> **Problem description**:
Give back, exactly as written, the lines from the beginning of the listing through the one that contains "COL = scene.collection".

> **Information shown**:
========================================

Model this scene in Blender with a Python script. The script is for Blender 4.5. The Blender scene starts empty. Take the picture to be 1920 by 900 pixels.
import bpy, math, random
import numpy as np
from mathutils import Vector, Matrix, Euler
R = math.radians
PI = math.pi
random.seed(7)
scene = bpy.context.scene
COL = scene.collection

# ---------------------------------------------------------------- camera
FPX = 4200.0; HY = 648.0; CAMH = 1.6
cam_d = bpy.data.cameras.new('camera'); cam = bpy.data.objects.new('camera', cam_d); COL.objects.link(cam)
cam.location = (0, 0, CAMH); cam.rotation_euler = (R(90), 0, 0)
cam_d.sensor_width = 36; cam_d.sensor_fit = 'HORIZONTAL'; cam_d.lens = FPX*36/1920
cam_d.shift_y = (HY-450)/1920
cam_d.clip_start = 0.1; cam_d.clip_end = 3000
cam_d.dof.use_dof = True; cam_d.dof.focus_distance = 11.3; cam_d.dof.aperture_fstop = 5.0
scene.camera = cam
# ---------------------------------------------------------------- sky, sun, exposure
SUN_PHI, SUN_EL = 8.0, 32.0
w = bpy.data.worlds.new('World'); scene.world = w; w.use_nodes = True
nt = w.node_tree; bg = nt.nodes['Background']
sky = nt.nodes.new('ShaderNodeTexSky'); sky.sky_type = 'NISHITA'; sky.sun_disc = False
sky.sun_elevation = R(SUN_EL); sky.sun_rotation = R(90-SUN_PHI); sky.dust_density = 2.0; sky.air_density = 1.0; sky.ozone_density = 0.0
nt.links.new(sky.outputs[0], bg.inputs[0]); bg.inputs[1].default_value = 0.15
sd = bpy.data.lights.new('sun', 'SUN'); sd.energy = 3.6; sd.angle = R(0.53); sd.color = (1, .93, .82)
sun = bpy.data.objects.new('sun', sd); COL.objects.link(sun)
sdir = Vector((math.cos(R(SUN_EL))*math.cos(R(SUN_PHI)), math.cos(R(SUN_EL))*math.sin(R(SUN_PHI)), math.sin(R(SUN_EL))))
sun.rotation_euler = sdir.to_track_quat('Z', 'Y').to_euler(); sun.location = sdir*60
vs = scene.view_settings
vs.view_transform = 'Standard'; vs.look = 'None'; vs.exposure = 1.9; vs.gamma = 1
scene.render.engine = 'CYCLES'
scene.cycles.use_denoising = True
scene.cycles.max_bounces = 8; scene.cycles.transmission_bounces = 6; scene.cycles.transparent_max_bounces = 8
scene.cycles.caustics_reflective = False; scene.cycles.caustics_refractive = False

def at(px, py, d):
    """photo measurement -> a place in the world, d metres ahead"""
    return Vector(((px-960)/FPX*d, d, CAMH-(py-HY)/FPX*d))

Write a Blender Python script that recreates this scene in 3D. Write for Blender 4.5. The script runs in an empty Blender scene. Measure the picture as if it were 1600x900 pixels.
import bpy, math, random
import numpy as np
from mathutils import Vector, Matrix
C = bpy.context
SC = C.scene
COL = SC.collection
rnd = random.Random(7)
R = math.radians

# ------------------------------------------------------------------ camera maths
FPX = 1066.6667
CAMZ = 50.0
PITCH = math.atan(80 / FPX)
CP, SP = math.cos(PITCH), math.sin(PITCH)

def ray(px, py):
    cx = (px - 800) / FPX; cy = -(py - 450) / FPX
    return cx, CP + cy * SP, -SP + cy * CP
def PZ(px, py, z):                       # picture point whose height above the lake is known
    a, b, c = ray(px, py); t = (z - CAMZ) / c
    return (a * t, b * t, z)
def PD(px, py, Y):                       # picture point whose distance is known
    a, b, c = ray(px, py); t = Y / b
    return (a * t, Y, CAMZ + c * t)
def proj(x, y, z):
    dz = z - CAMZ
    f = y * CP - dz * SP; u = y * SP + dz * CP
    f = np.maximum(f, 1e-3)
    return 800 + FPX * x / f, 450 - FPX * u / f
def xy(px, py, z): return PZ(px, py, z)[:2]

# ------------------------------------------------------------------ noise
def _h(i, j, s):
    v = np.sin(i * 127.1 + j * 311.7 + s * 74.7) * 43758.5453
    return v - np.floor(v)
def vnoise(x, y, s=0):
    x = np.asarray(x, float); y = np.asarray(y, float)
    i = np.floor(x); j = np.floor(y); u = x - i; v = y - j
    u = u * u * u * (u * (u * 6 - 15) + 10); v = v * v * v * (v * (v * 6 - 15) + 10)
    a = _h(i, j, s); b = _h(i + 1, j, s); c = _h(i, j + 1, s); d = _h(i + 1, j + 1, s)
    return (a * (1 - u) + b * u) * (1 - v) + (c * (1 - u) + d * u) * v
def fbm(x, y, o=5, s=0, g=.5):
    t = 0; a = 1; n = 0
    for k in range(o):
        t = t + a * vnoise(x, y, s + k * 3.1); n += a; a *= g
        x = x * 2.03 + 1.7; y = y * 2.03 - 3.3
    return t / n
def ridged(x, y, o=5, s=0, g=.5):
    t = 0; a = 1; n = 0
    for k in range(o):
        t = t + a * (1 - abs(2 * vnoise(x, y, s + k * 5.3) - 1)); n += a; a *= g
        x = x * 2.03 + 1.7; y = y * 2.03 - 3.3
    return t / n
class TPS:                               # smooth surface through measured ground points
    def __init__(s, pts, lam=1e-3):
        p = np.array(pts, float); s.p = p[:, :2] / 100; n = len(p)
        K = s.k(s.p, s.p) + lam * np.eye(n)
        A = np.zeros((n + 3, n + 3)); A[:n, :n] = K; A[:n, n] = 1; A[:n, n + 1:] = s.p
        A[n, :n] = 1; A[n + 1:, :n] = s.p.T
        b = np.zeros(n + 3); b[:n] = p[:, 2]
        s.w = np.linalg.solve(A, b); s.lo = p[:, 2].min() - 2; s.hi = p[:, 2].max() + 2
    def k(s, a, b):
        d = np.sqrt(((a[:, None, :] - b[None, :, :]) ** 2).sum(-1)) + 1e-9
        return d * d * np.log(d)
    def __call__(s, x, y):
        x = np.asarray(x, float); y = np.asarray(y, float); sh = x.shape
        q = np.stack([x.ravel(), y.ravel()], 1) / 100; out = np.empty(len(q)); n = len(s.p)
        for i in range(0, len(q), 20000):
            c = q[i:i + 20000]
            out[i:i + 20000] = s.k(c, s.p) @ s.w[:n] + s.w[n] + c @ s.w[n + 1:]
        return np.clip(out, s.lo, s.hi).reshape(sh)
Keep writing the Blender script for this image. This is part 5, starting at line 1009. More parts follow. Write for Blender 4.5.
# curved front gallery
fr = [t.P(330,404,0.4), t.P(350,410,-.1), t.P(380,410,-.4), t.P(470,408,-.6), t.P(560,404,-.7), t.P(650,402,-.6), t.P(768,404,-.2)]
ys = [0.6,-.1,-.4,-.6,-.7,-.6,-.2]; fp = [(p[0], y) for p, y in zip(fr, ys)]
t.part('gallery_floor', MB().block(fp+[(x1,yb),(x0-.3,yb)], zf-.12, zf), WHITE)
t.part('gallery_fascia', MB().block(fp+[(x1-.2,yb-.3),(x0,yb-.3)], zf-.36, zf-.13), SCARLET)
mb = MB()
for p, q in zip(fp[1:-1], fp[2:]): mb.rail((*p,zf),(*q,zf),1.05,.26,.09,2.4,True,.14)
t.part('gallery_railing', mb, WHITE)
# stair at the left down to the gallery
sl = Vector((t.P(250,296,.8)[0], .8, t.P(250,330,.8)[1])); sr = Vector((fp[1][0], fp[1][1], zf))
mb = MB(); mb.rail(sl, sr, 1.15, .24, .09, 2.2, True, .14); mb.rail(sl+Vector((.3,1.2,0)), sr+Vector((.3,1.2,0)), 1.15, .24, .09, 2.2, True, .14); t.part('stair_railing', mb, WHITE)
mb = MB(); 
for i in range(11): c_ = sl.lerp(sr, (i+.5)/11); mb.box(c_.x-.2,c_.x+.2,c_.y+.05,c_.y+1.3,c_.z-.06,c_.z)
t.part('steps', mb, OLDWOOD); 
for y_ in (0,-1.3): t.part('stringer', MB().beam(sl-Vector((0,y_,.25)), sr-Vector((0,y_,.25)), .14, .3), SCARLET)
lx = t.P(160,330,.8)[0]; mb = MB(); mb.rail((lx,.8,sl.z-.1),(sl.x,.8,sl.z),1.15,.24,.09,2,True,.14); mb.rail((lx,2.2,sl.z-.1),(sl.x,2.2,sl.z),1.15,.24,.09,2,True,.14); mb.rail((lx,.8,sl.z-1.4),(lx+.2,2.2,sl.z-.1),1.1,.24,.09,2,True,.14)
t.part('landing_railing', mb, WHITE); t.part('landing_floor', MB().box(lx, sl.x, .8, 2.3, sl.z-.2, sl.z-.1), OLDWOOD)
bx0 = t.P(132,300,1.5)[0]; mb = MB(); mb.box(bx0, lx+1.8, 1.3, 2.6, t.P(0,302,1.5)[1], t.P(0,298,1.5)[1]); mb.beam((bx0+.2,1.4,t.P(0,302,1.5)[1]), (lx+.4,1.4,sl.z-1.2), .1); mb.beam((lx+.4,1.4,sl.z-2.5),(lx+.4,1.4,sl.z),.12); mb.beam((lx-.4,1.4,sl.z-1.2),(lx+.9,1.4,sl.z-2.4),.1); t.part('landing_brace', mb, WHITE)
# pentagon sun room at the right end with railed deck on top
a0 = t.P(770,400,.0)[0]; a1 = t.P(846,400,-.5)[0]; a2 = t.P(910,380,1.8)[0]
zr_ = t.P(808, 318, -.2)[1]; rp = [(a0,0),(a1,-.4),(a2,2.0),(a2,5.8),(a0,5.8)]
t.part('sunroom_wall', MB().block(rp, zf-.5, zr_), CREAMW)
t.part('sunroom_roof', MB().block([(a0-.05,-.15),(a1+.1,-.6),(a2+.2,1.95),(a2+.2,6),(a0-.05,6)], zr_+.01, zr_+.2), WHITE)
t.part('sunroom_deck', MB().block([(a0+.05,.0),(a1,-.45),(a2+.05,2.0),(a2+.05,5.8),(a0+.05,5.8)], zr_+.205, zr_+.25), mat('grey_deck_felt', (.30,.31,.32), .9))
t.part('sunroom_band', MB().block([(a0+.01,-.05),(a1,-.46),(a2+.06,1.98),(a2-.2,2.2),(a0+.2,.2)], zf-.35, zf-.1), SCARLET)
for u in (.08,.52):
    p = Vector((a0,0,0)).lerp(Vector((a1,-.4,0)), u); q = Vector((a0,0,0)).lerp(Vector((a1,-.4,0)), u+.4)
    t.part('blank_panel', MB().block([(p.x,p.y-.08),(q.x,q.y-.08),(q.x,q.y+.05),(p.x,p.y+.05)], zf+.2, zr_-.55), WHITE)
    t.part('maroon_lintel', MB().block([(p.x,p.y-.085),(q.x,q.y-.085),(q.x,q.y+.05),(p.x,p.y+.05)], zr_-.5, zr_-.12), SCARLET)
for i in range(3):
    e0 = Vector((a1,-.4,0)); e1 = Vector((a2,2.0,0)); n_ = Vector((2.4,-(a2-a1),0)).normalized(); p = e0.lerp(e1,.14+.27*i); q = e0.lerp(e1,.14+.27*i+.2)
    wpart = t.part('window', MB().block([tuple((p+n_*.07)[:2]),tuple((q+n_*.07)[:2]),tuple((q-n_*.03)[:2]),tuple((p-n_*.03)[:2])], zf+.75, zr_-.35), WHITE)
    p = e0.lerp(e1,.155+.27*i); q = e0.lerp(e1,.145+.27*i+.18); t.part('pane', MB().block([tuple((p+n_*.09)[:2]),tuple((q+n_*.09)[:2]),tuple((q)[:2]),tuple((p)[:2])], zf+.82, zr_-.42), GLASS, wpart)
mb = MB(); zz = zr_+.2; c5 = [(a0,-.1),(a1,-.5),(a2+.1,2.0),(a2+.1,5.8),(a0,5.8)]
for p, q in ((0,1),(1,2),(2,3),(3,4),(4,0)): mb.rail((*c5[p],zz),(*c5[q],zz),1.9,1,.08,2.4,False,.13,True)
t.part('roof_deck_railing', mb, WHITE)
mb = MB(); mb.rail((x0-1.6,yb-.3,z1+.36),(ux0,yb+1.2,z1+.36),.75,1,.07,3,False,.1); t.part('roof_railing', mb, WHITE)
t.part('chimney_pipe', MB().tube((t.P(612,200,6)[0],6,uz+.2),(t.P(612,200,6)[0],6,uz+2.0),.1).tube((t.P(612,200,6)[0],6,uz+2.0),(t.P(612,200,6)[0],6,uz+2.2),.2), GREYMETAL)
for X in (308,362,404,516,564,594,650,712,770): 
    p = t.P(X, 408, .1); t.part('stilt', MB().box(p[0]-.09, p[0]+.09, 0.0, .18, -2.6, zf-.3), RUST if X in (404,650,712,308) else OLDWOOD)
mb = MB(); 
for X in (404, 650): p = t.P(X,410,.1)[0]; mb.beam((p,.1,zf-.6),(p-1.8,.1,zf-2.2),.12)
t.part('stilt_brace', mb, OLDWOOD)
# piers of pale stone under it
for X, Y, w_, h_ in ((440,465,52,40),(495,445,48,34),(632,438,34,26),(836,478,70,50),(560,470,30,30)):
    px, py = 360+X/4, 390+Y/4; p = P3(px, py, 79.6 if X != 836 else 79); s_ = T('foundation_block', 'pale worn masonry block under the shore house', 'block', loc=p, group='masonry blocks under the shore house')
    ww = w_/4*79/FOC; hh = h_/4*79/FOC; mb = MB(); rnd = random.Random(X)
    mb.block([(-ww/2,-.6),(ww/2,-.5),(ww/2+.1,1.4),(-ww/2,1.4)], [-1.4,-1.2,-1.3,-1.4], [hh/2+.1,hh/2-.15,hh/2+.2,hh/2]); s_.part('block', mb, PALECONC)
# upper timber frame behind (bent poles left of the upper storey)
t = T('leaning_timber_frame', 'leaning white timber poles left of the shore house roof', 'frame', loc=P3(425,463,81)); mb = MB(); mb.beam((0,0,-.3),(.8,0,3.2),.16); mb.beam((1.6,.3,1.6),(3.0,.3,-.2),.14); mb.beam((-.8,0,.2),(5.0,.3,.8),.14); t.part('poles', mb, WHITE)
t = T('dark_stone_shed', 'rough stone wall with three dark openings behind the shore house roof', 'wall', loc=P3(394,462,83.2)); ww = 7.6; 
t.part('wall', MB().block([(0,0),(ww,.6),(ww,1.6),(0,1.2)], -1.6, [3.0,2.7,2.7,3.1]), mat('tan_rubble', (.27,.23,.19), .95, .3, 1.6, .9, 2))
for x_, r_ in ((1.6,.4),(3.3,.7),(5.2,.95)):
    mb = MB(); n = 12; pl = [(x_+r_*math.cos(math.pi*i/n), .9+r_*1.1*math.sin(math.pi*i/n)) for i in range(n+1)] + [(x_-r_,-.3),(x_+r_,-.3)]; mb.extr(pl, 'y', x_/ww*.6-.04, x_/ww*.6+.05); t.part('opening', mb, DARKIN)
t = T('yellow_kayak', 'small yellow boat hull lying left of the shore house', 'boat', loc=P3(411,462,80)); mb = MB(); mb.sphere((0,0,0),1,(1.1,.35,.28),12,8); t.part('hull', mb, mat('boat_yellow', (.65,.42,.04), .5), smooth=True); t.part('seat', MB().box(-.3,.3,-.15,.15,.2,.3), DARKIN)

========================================

> **Reply**:
Model this scene in Blender with a Python script. The script is for Blender 4.5. The Blender scene starts empty. Take the picture to be 1920 by 900 pixels.
import bpy, math, random
import numpy as np
from mathutils import Vector, Matrix, Euler
R = math.radians
PI = math.pi
random.seed(7)
scene = bpy.context.scene
COL = scene.collection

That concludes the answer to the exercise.